-- START SUPPLIED DATA --

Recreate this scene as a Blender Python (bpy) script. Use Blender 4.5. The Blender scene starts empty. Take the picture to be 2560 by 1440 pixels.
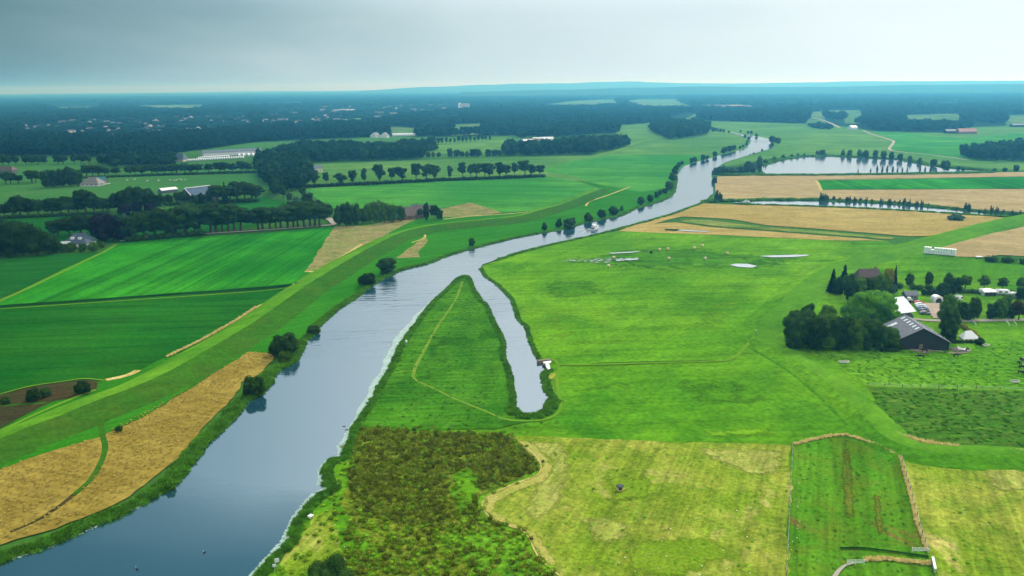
import bpy, bmesh, math, random
import numpy as np
from mathutils import Vector, Matrix
from mathutils.geometry import tessellate_polygon
SC = bpy.context.scene
COL = SC.collection
RNG = random.Random(7)
NR = np.random.default_rng(7)
# ------------------------------------------------------------------ camera
FPX, CAMH, HORY = 2009.0, 90.0, 215.0
TH = math.atan((720 - HORY) / FPX); RO = math.radians(0.56)
F = Vector((0, math.cos(TH), -math.sin(TH)))
R0 = Vector((1, 0, 0)); U0 = Vector((0, math.sin(TH), math.cos(TH)))
R = R0 * math.cos(RO) - U0 * math.sin(RO)
U = R0 * math.sin(RO) + U0 * math.cos(RO)
CP = Vector((0, 0, CAMH))
def G(x, y, z=0.0):
    """the point of the land at height z that the photo's pixel looks at"""
    d = F * FPX + R * (x - 1280) + U * (720 - y)
    t = (z - CAMH) / d.z
    return CP + d * t
def PX(p):
    q = Vector(p) - CP; d = q.dot(F)
    return 1280 + FPX * q.dot(R) / d, 720 - FPX * q.dot(U) / d
def scale_at(p):
    return FPX / (Vector(p) - CP).dot(F)
cam = bpy.data.objects.new('camera', bpy.data.cameras.new('camera')); COL.objects.link(cam)
cam.matrix_world = Matrix.Translation(CP) @ Matrix((R, U, -F)).transposed().to_4x4()
cam.data.sensor_width = 36; cam.data.lens = 36 * FPX / 2560
cam.data.clip_start = 1; cam.data.clip_end = 120000
SC.camera = cam
# ------------------------------------------------------------------ tagging
def tag(o, label=None, cat=None, group=None, kind=None):
    if label: o['label'] = label
    if cat: o['category'] = cat
    if group: o['group'] = group
    if kind: o['kind'] = kind
    return o
ORD = ('first second third fourth fifth sixth seventh eighth ninth tenth eleventh twelfth thirteenth fourteenth fifteenth sixteenth '
       'seventeenth eighteenth nineteenth twentieth').split()
def nth(i):
    if i < 20: return ORD[i]
    tens = {2: 'twenty', 3: 'thirty', 4: 'forty'}
    n = i + 1
    return tens[n // 10] + ('-' + ORD[n % 10 - 1] if n % 10 else 'th').replace('tyth', 'tieth')
def link(name, me, parent=None, mats=()):
    o = bpy.data.objects.new(name, me); COL.objects.link(o)
    for m in mats: me.materials.append(m)
    if parent: o.parent = parent
    return o
def empty(name, loc, rz=0, s=1):
    o = bpy.data.objects.new(name, None); COL.objects.link(o)
    o.location = loc; o.rotation_euler = (0, 0, rz); o.empty_display_size = 1
    o.scale = (s, s, s) if not hasattr(s, '__len__') else s
    return o
def copy_tree(o, parent=None):
    c = o.copy(); COL.objects.link(c)
    if parent: c.parent = parent
    for ch in list(o.children): copy_tree(ch, c)
    return c
# ------------------------------------------------------------------ materials
def nodes(name):
    m = bpy.data.materials.new(name); m.use_nodes = True
    nt = m.node_tree; nt.nodes.clear()
    return m, nt, nt.nodes, nt.links
def ramp(nd, stops):
    r = nd.new('ShaderNodeValToRGB'); e = r.color_ramp.elements
    while len(e) < len(stops): e.new(0.5)
    for k, (p, c) in enumerate(stops):
        e[k].position = p; e[k].color = (*c, 1)
    return r
def mixc(nd, ln, a, b, fac, mode='MIX'):
    x = nd.new('ShaderNodeMix'); x.data_type = 'RGBA'; x.blend_type = mode
    for s, v in ((x.inputs[6], a), (x.inputs[7], b), (x.inputs[0], fac)):
        if hasattr(v, 'is_linked'): ln.new(v, s)
        elif isinstance(v, (tuple, list)): s.default_value = (*v, 1)
        else: s.default_value = v
    return x.outputs[2]
def noise(nd, ln, vec, scale, detail=3, rough=0.55, dist=0.0):
    n = nd.new('ShaderNodeTexNoise'); n.inputs['Scale'].default_value = scale
    n.inputs['Detail'].default_value = detail; n.inputs['Roughness'].default_value = rough
    n.inputs['Distortion'].default_value = dist
    ln.new(vec, n.inputs['Vector']); return n.outputs['Fac']
def mapping(nd, ln, vec, rot=0.0, sc=(1, 1, 1), loc=(0, 0, 0)):
    a = nd.new('ShaderNodeMapping'); a.vector_type = 'POINT'
    a.inputs['Rotation'].default_value = (0, 0, rot)
    b = nd.new('ShaderNodeMapping'); b.inputs['Scale'].default_value = sc; b.inputs['Location'].default_value = loc
    ln.new(vec, a.inputs['Vector']); ln.new(a.outputs[0], b.inputs['Vector'])
    return b.outputs[0]
def maprange(nd, ln, v, a, b, c, d):
    m = nd.new('ShaderNodeMapRange')
    for s, x in zip(m.inputs[1:5], (a, b, c, d)): s.default_value = x
    ln.new(v, m.inputs[0]); return m.outputs[0]
def land_mat(name, c0, c1, c2=None, big=90., mid=14., fine=1.3, amt=.35, streak=None, bump=.25, patch=None, big_gain=1.0, tram=None, soft=False):
    """grass or crop: broad patches c0/c1, mid mottling towards c2, fine light and dark blades, optional drill rows.
    streak = (angle degrees, length m, width m, strength); patch = (colour, size m, threshold)"""
    m, nt, nd, ln = nodes(name)
    tc = nd.new('ShaderNodeTexCoord'); v = tc.outputs['Object']
    nb = noise(nd, ln, v, 1 / big, 5, .6, .4)
    r = ramp(nd, [(.5 - .17 / big_gain, c0), (.5 + .17 / big_gain, c1)]); ln.new(nb, r.inputs[0]); col = r.outputs[0]
    if c2:
        nm = noise(nd, ln, v, 1 / mid, 4, .6, .6)
        col = mixc(nd, ln, col, c2, maprange(nd, ln, nm, .45, .72, 0, .85))
    if patch:
        npz = noise(nd, ln, mapping(nd, ln, v, 0, (1, .6, 1), (31, 17, 0)), 1 / patch[1], 4, .65, .8)
        col = mixc(nd, ln, col, patch[0], maprange(nd, ln, npz, patch[2], patch[2] + .1, 0, 1))
    if streak:
        for ang, L, W, A in (streak if isinstance(streak[0], tuple) else (streak,)):
            ns = noise(nd, ln, mapping(nd, ln, v, math.radians(-ang), (1 / L, 1 / W, 1)), 1.0, 3, .6, .2)
            col = mixc(nd, ln, col, (1, 1, 1), 1.0, 'MULTIPLY') if False else col
            k = maprange(nd, ln, ns, .3, .7, 1 - A, 1 + A)
            cb = nd.new('ShaderNodeVectorMath'); cb.operation = 'SCALE'
            ln.new(col, cb.inputs[0]); ln.new(k, cb.inputs['Scale']); col = cb.outputs[0]
    if tram:   # wheel lines of the tractor: (angle, spacing m, line width share, strength)
        sx = nd.new('ShaderNodeSeparateXYZ'); ln.new(mapping(nd, ln, v, math.radians(-tram[0]), (1 / tram[1], 1 / tram[1], 1)), sx.inputs[0])
        wob = nd.new('ShaderNodeMath'); wob.operation = 'MULTIPLY_ADD'; ln.new(nb, wob.inputs[0]); wob.inputs[1].default_value = .35; ln.new(sx.outputs['Y'], wob.inputs[2])
        pp = nd.new('ShaderNodeMath'); pp.operation = 'PINGPONG'; ln.new(wob.outputs[0], pp.inputs[0]); pp.inputs[1].default_value = .5
        kk = maprange(nd, ln, pp.outputs[0], 0, tram[2], 1 - tram[3], 1)
        cb = nd.new('ShaderNodeVectorMath'); cb.operation = 'SCALE'; ln.new(col, cb.inputs[0]); ln.new(kk, cb.inputs['Scale']); col = cb.outputs[0]
    nf = noise(nd, ln, mapping(nd, ln, v, 0, (1, 1, 1), (5, 9, 0)), 1 / fine, 4, .7)
    k = maprange(nd, ln, nf, .28, .72, 1 - amt, 1 + amt)
    cb = nd.new('ShaderNodeVectorMath'); cb.operation = 'SCALE'
    ln.new(col, cb.inputs[0]); ln.new(k, cb.inputs['Scale']); col = cb.outputs[0]
    d = nd.new('ShaderNodeBsdfDiffuse'); d.inputs['Roughness'].default_value = .6
    ln.new(col, d.inputs['Color'])
    if bump:
        b = nd.new('ShaderNodeBump'); b.inputs['Strength'].default_value = bump; b.inputs['Distance'].default_value = fine * .5
        ln.new(nf, b.inputs['Height']); ln.new(b.outputs[0], d.inputs['Normal'])
    o = nd.new('ShaderNodeOutputMaterial')
    if soft:   # the growth thins out raggedly towards the rim of the patch
        at_ = nd.new('ShaderNodeAttribute'); at_.attribute_name = 'fade'
        n2 = noise(nd, ln, v, 1 / (mid * .7), 5, .75)
        ad = nd.new('ShaderNodeMath'); ad.operation = 'ADD'; ln.new(at_.outputs['Fac'], ad.inputs[0]); ln.new(maprange(nd, ln, n2, .25, .75, -.4, .4), ad.inputs[1])
        tr = nd.new('ShaderNodeBsdfTransparent'); mx = nd.new('ShaderNodeMixShader')
        ln.new(maprange(nd, ln, ad.outputs[0], .25, .6, 0, 1), mx.inputs[0]); ln.new(tr.outputs[0], mx.inputs[1]); ln.new(d.outputs[0], mx.inputs[2]); ln.new(mx.outputs[0], o.inputs[0])
    else: ln.new(d.outputs[0], o.inputs[0])
    return m
def leaf_mat(name, c0, c1, trans=.35, nscale=.35, rnd=.35):
    m, nt, nd, ln = nodes(name)
    tc = nd.new('ShaderNodeTexCoord'); oi = nd.new('ShaderNodeObjectInfo')
    n = noise(nd, ln, tc.outputs['Object'], nscale, 4, .65)
    r = ramp(nd, [(.32, c0), (.68, c1)]); ln.new(n, r.inputs[0])
    k = maprange(nd, ln, oi.outputs['Random'], 0, 1, 1 - rnd, 1 + rnd)
    cb = nd.new('ShaderNodeVectorMath'); cb.operation = 'SCALE'
    ln.new(r.outputs[0], cb.inputs[0]); ln.new(k, cb.inputs['Scale'])
    d = nd.new('ShaderNodeBsdfDiffuse'); ln.new(cb.outputs[0], d.inputs['Color'])
    o = nd.new('ShaderNodeOutputMaterial')
    if trans:
        t = nd.new('ShaderNodeBsdfTranslucent'); ln.new(cb.outputs[0], t.inputs['Color'])
        x = nd.new('ShaderNodeMixShader'); x.inputs[0].default_value = trans
        ln.new(d.outputs[0], x.inputs[1]); ln.new(t.outputs[0], x.inputs[2]); ln.new(x.outputs[0], o.inputs[0])
    else: ln.new(d.outputs[0], o.inputs[0])
    return m
def solid_mat(name, c, rough=.6, var=.12, nscale=1.5, metal=0.0, spec=.4):
    m, nt, nd, ln = nodes(name)
    tc = nd.new('ShaderNodeTexCoord')
    n = noise(nd, ln, tc.outputs['Object'], nscale, 4, .6)
    k = maprange(nd, ln, n, .3, .7, 1 - var, 1 + var)
    cb = nd.new('ShaderNodeVectorMath'); cb.operation = 'SCALE'
    cb.inputs[0].default_value = c; ln.new(k, cb.inputs['Scale'])
    p = nd.new('ShaderNodeBsdfPrincipled'); ln.new(cb.outputs[0], p.inputs['Base Color'])
    p.inputs['Roughness'].default_value = rough; p.inputs['Metallic'].default_value = metal
    p.inputs['Specular IOR Level'].default_value = spec
    o = nd.new('ShaderNodeOutputMaterial'); ln.new(p.outputs[0], o.inputs[0])
    return m
def roof_mat(name, c, pitch=.35, amt=.3, rough=.7):
    """roof of sheets or tiles: fine courses across the slope plus weathering"""
    m, nt, nd, ln = nodes(name)
    tc = nd.new('ShaderNodeTexCoord'); v = tc.outputs['Object']
    w = nd.new('ShaderNodeTexWave'); w.bands_direction = 'X'; w.inputs['Scale'].default_value = 1 / pitch / 3
    w.inputs['Distortion'].default_value = .3; ln.new(v, w.inputs['Vector'])
    n = noise(nd, ln, v, .6, 5, .7)
    k1 = maprange(nd, ln, w.outputs['Fac'], 0, 1, 1 - amt * .5, 1 + amt * .5)
    k2 = maprange(nd, ln, n, .3, .7, 1 - amt, 1 + amt)
    mm = nd.new('ShaderNodeMath'); mm.operation = 'MULTIPLY'; ln.new(k1, mm.inputs[0]); ln.new(k2, mm.inputs[1])
    cb = nd.new('ShaderNodeVectorMath'); cb.operation = 'SCALE'; cb.inputs[0].default_value = c; ln.new(mm.outputs[0], cb.inputs['Scale'])
    p = nd.new('ShaderNodeBsdfPrincipled'); ln.new(cb.outputs[0], p.inputs['Base Color']); p.inputs['Roughness'].default_value = rough
    o = nd.new('ShaderNodeOutputMaterial'); ln.new(p.outputs[0], o.inputs[0])
    return m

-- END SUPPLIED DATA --

Copy all lines from the listing that contain "scene".

• **FULL RESPONSE**
Recreate this scene as a Blender Python (bpy) script. Use Blender 4.5. The Blender scene starts empty. Take the picture to be 2560 by 1440 pixels.
SC = bpy.context.scene